After a very detailed analysis and extensive debates they recommended the Single Transferable Vote, which was described at great length along with the process. Campbell added a referendum question to the ballots for the next provincial election. The question offered a choice between STV and the status quo. A majority of 58% voted for STV, but Campbell set the bar purposely high at 60%. He's a politician, what do you expect?
The second time around was under John Horgan who had his most partisan guard dog take control of the process. Yes there was consultation, no there wasn't a citizen-led process, and the whole thing was rushed. It was a weak and very sad process and result. In BC it doesn't matter if you are an Ayn Rand pseudo intellectual G&T rightist or a hard core burger and beer union lefty, the status quo serves them both.
It must be noted that the NDP-Green minority government was a temporary thing that worked quite well for a while, but between some internal strife among the Greens and an obvious distaste for proportionality and sharing power among the NDP and many of its supporters, PR is now dead in BC.
In essence, a party can continue today to win a majority government in most Canadian senior governments with less than 40% of the vote and go on and wreak havoc for years (rarely is it heaven). But co-operation between like-minded elected MLAs who represent the majority of voter's intentions (i.e. true democracy), often in the form of a coalition, is to be feared and requires a supermajority to change the system to multiple choice preferential ballots. The 50% plus one rule seems to be selective.
There are two urbanists I would trust to design entire cities for climate, social justice, efficacy and delight. One of them is Ken Greenberg. I highly recommend his 2011 book 'Walking Home'. I am happy to see him quoted in the article, and think his analysis of compact and comfortable cities and neighbourhoods is spot on.
The other is Jan Gehl who had a significant influence on the character and urban design of Copenhagen, and therein on other cities and urbanists all around the world. He started in the 1960s when the administration at Copenhagen city hall asked him to recommended policies and urban design concepts to make the city centre a better place. One of the key things they did was to eliminate 3% of all parking in central Copenhagen every year. The compact city centre was getting strangled by cars and the associated massive infrastructure. They stuck with it for 40 years, and at such an incremental level no one seemed to notice until they had 100,000 m2 (25 acres) of land in downtown liberated primarily for pedestrian space supported by a new metro.

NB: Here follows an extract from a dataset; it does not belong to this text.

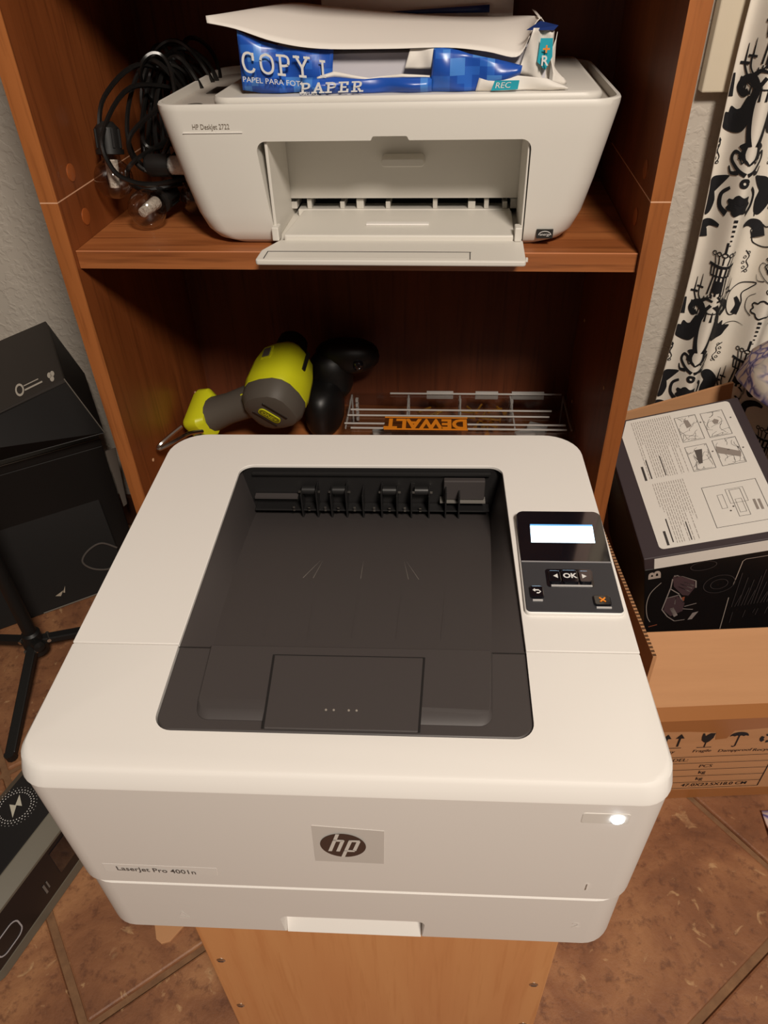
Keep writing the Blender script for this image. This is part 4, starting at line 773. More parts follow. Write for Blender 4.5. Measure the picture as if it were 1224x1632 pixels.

Enter the Stroget, a six km long network of conjoined pedestrian streets. Of course, car owners were apoplectic over the loss of parking, and business owners went ballistic and argued that their livelihoods would die as the result. All of it was fear mongering hogwash. The Stroget became extremely popular with residents and visitors who support commercial enterprise there with far more walk-in, wallet-wielding foot traffic than before. Today, businesses nearly commit murder for a storefront on the car-free streetscapes filled with cafes, fountains and public art.
One unfortunate consequence was that leases and store prices rose from the inflationary pressure. Hopefully, more pedestrian streets will help supply some relief.
Gehl also went on to consult on Copenhagen's waterfront and helped open it up to walking human beings, and his books provide very inspiring case studies and vignettes for urbanists like me that are the result of his deep observation of cities that work well around the world.